“Bastardos sin gloria”: Tarantino, en la hora de su transición

/ 28 de Octubre de 2009

¿Es verdad que “Bastardos sin gloria” ha tenido uno de los estrenos más taquilleros en la filmografía del gurú Quentin Tarantino? Efectivamente. Al menos en arrastre, el maestro se mantiene intacto.
En contraste ¿Es verdad que es una de sus películas más criticadas a la fecha? Así es, y básicamente por dos motivos: Tras ver las dos horas y media de duración de “Bastardos sin gloria”, queda la sensación que Tarantino, al parecer, se nos achanchó un poco. Genial en algunos personajes, flojo en otros; reiterativo hasta decir basta de sus propios guiños a la cultura pop gringa, y frases clisés que antes parecían cool, pero ahora bordean la parodia; pero sobre todo, una excesiva, desaforada ansiedad por seguir contándonos las millones de películas que vio y re-visitó en sus tiempos como empleado de una tienda de videos que atenta contra su propio film.
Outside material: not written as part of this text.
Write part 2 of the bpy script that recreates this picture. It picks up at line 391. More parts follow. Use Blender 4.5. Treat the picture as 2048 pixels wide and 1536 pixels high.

En esta ocasión Tarantino nos traslada a la Francia ocupada por los nazis en los comienzos de la Segunda Guerra Mundial. Bajo la embrujadora y mítica frase “Érase una vez”, nos cuenta cómo Shoshanna Dreyfus (Mélanie Laurent) presencia la ejecución de su familia a manos del perverso coronel nazi Hans Landa (Christoph Waltz, el mejor actor de la movie). Horrorizada, consigue escapar y huye a París donde se forja una nueva identidad como dueña y directora de un cine. De forma paralela, el teniente Aldo Raine (Brad Pitt) reúne a un grupo de soldados escogidos para una única misión: formar una brigada de elite, denominada “Bastardos”, dedicada a aniquilar al mayor número posible de nazis con una brutalidad tal, que logre aterrorizar a los verdugos más crueles del Fhürer. En su objetivo se unen a la actriz alemana Bridget von Hammersmark, una espía secreta de los aliados, que los conducirá a una conspiración que buscará el asesinato de todo el alto mando del Tercer Reich. Por cosas del destino, todos los personajes se reúnen en el cine de Shoshanna, quién también está sedienta de solucionar sus cuentas pendientes con el Reich.
Desde la primera secuencia -la del interrogatorio de Landa a un granjero francés que refugia a una familia de judíos- Tarantino demuestra que no ha perdido nada de su tradicional talento para generar progresivas tensiones en base a diálogos cautivantes, quisquillosos. Un cuadro inteligente, pues Landa es un villano de la Gestapo poco tradicional: en lugar de un gorila que entra de forma bestial a allanar una casa, el coronel SS es un tipo culto, de inteligencia sobresaliente y ademanes educados. Tarantino ilustra el alma perversa que puede esconder una sonrisa afable. Lamentablemente, el resto de las secuencias que parecen más bien caprichosos pretextos para un desfile de citas innumerables, que incluyen de desde John Ford a Sergio Leone o Leni Riefenstahl, bajo un soundtrack algo escuchado, con clásicos de Morricone y la sorprendente “Cat people” de David Bowie. Con todo, Tarantino es Tarantino, y si algo logra salvar a su metraje de su holocausto es el apoteósico final, con la venganza de Shoshanna consumada y su cine en llamas. Surrealismo y delirio fuera de serie, que no obstante sonará a simple infantilismo en más de un paladar sofisticado. Con Todo, “Inglorious basterds” no deja de estar en un nivel superior a casi toda la cartelera de estos tiempos. Está lejos de ser la mejor obra de Tarantino; con suerte es una transición hacia una madurez. Una donde recoja su capacidad de lograr clímax maestros y oníricos, como el incendio del cine, de reemplazar el efectismo en virtud de un punto de la sencillez de sus mejores armas, y por cierto, sin la obsesión por interrumpir buenas ideas con interminables pies de página.